Schiller had an abiding obsession with Human Freedom and for him History is the chronicle of human quest for freedom and thus for true HUMANITAET or HUMANITY.
He defined the GOAL of Humanitaet being:
– Fullness of Human Dignity
– Nobility of the SOUL which Human beings need in their personal, communal and national aspects
This evening on a personal note I am facing an ancient Roman test of scaffolding; in ancient Rome the architect of any building or structure had to stand below the scaffolding prior to the handover and then the scaffolding was removed; if he had done a good job then survives but if the job was shoddy then you know what happens!! Juana decided to start the evening with my very own rendition of the Ode to Joy based on Beethoven’s 9th Symphony which is frightening!! A rather rustic and rugged rendition!!

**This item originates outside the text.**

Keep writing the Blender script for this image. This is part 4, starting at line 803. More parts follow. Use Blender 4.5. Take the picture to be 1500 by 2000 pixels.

As I draw my introduction to a close, I wish to cite a few lines from a poem by Schiller, the poem titled ‘Archimedes’; the poem explores the tension between pure knowledge and practical application, arguing that art’s true value lies in its pursuit for its own sake, rather than for material gain.
This theme aligns with Schiller’s broader philosophical views on the importance of aesthetics and the ideal of the artist as a free and independent spirit with the focus on the transformative power of human intellect and creativity.
Nathaniel Hepburn, director, Charleston a heritage site said once “a place where people came to imagine how life might be lived differently.”
Archimedes
To Archimedes once a scholar came,
“Teach me,” he said, “the art that won thy fame;—
The godlike art which gives such boons to toil,
And showers such fruit upon thy native soil;—
The godlike art that girt the town when all
Rome’s vengeance burst in thunder on the wall!”
“Thou call’st art godlike—it is so, in truth,
And was,” replied the master to the youth,
“Ere yet its secrets were applied to use—
Ere yet it served beleaguered Syracuse:—
Ask’st thou from art, but what the art is worth?
The fruit?—for fruit go cultivate the earth.—
He who the goddess would aspire unto,
Must not the goddess as the woman woo!”
Ladies and Gentlemen, Have a Splendid Evening and Thanks a lot for your attention!!